The type of deal Ryerson could make with a corporation is still unknown. The partnership of universities with businesses to build residences has happened elsewhere, but it’s still new practice so there are few, if any, precedents for Ryerson to look at.

Another relatively new institution dealing with its commuter status is Simon Fraser University (SFU) in British Columbia. Like Ryerson, SFU needs to reach out to the private sector to develop more student residences.

“As with any institution, there’s the tension between those goals and having the resources available to be able to develop them, ” said Jan Flagel, SFU’s director of residence and housing.

Although it may not be ideal to go outside of the university for housing development, Flagel is aware of the university’s limits. “I know enough about financing to know that it is the only way new buildings are going to be built,” she said. “The university simply doesn’t have the resources.”

At SFU, the university administration has committed to private residences being staffed with housing employees from SFU. While using university staff is an added financial cost for the university, the costs of using private staff could be much higher. Meanwhile, Levy says the university doesn’t have an option for residences without the private sector. But Levy won’t commit to what kind of partnership he might strike up.

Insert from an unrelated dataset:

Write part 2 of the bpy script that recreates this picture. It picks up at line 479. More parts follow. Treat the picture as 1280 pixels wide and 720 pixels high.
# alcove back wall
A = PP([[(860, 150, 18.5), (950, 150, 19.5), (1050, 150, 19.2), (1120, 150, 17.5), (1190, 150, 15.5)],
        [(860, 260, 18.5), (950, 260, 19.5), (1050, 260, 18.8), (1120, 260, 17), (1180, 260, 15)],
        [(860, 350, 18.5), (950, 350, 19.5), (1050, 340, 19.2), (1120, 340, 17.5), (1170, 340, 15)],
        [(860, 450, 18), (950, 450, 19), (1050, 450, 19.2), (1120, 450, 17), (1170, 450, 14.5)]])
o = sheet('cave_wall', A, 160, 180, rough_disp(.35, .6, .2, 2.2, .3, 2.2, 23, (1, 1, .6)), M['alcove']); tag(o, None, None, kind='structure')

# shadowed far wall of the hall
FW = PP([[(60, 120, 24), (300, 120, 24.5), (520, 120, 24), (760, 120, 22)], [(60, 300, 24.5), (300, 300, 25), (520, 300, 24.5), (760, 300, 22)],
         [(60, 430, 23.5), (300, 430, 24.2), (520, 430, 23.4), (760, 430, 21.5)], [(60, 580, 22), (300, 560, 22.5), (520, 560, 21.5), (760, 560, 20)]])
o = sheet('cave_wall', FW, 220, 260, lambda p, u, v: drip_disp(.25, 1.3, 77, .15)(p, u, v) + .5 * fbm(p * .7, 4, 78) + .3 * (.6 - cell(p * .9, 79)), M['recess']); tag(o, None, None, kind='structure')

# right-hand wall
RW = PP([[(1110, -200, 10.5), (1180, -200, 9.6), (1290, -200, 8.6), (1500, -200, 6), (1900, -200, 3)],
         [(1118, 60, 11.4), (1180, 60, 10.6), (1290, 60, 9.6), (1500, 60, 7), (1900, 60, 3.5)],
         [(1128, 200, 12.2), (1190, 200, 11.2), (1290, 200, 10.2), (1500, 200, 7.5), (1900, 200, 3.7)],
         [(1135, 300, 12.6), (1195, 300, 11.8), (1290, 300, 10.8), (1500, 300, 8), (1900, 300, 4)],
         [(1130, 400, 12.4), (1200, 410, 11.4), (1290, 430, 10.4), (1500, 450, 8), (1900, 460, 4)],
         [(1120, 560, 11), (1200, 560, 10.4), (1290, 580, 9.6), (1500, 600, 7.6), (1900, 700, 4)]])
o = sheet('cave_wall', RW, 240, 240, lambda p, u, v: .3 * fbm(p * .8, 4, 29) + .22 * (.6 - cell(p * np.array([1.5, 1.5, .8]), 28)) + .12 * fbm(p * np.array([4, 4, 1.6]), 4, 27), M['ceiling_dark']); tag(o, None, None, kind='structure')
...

Campus Living Centres is one of the leading private residence companies in Canada. It owns and manages 4,000 beds in student housing across the country, many for colleges. The deals the company makes with institutions vary significantly, with a potential spectrum ranging between little to no university involvement, as with Campus Common, or heavy involvement, where the school would have paid staff in the building and determine the admissions requirements and fees.

Unlike SFU, Ryerson might not have any of its own staff in the buildings that could hold up to 2,000 students. Ryerson’s original reason for turning to the private sector to form a partnership — a lack of money — might stop Ryerson employees from running a private residence. By involving the private sector, Levy thinks decisions won’t be Ryerson’s to make. “If the private sector wants to build a residence, what right does the university have to do anything?” Levy said, pointing from his office to the red and orange Campus Common building on Gerrard Street. “I have no right to do anything in that building, I have no ownership over it.”

He said if the university tried to build more residence spaces by itself, students would end up paying for the development through the fees charged by the university, which would have to make up the difference of the investment. The provincial government, which provides some university funding, doesn’t typically extend its funding to residence. This leaves Ryerson worried about money.

“It might make residence out of reach,” he said, adding that guaranteeing support like Ryerson residence staff isn’t worth waiting on the residence project. But without Ryerson staff, new residences might fail to be much more than buildings.

What Ryerson is missing is a community that unites students throughout the university. More Ryerson residence spaces are a chance to create that community. A purely private residence would work like any apartment building; a landlord wouldn’t round up his or her residents and ask them to attend a Rams game or orientation event.

While the university focuses on trying to acquire all the pieces it needs to create a stellar reputation, community has been forgotten. Millions of dollars are being spent on the Student Learning Centre and the athletic facility within Maple Leaf Gardens, with both projects trying to find a space for commuter students to spend time.

But the university needs to invest more in places to live and making sure those places create connections between students and their school, ultimately uniting Ryerson.